Following the capital increase and the new mid-term outlook presented at its CMD, OHB is in our view well positioned to win and execute on upcoming contracts. This is supported by a strengthened balance sheet, a clear right to win as Europe's leading independent space prime, and a multi-year demand upcycle backed by rising ESA, EU and national defence budgets. This supports our BUY.
Mid-term targets imply c. 27% organic sales CAGR into 2030e. The company targets total operating mid-term performance of € >4bn (eNuW: 2030e), up from € 1.2bn in 2025, and an adj. EBITDA margin of c. 13%, i.e. +c. 3pp vs 2025. The margin bridge rests on scale, industrialisation and a richer defence mix (eNuW: 50% vs 22% today). The defence step-up, led by SATCOMBw4, could support margins slightly above the 13% target (eNuW), as OHB was already targeting >12% before the recent increase in German defence spending and as management indicated that one large identified opportunity could support an overshoot versus the targets. HENSOLDT, which also executes large, long-cycle development projects for the German Bundeswehr, such as the new Eurofighter radar, targets EBITDA margins of around 19%, providing a useful defence-margin reference point.
Right to win.
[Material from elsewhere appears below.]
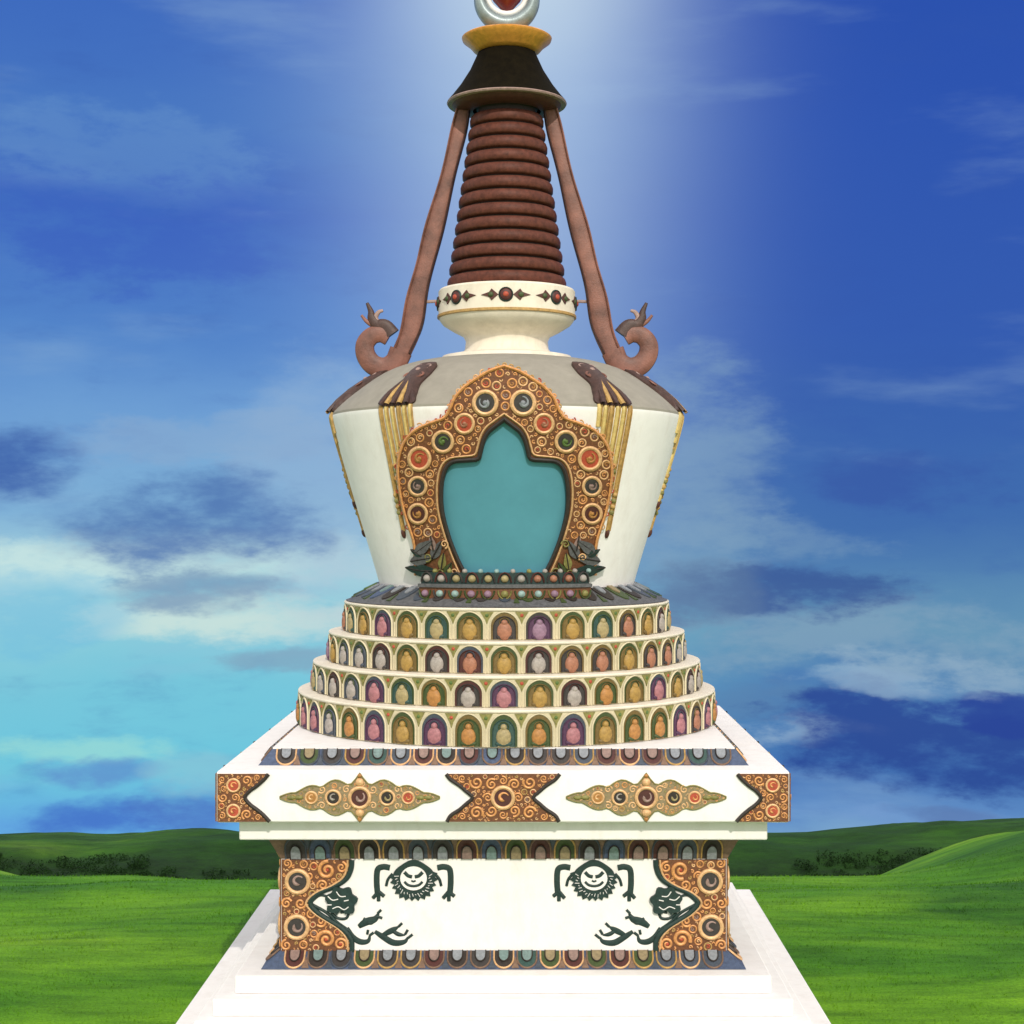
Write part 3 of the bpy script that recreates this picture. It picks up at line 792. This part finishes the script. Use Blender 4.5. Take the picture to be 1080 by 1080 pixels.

As the only independent German space prime, with 25 years of Bundeswehr heritage, OHB is well placed for Germany's sovereignty-led programmes: SPOCK 2 (next-gen military space surveillance) via the KIRK consortium (OHB/Helsing JV, with Kongsberg and HENSOLDT); SATCOMBw4 (sovereign milsatcom worth up to € 10bn) via the OHB Rheinmetall Space Networks JV; and SBMD (space-based missile defence/early-warning worth c. € 3bn, eNuW).
OHB's capital increase strengthens the balance sheet for industrialisation, capacity expansion and selective M&A, with c. € 482m gross proceeds already secured (up to c. € 511m possible after the smaller rights offering for existing minority shareholders). The implied share-count increase of up to c. 8.9% is seen to materially improve liquidity and index eligibility, with free float rising from c. 5.7% to slightly above 20%, helped by KKR's parallel placement of existing shares. The Fuchs family remains majority shareholder with >60%, while KKR retains c. 20%. Transaction costs are expected to burden 2026e EBIT by c. € 5m.
Potential catalyst: Rocket Factory Augsburg (RFA). RFA remains outside OHB's new mid-term guidance and is only captured in our valuation as a financial asset worth € 145m. Yet, the asset could become more visible soon. RFA is developing RFA ONE, a three-stage small-launch vehicle for flexible European access to orbit. Its maiden flight from SaxaVord, targeted for summer 2026, could bring it closer to commercialisation. Isar Aerospace, RFA's closest German peer, is slightly further advanced, having already completed a first test flight with its own launcher, but it is also still pre-commercial. Hence, its reported valuation of € >2bn in June 2026 (following a private financing round) provides a useful, albeit imperfect, cross-read for a potential post-first-flight valuation of RFA.
Action: the recent capital increase as well as credible new mid-term targets are reflected in our estimates (new 2030 sales: € 4bn, previously: € 3.5bn). BUY, new PT € 340 (old: € 320), on DCF.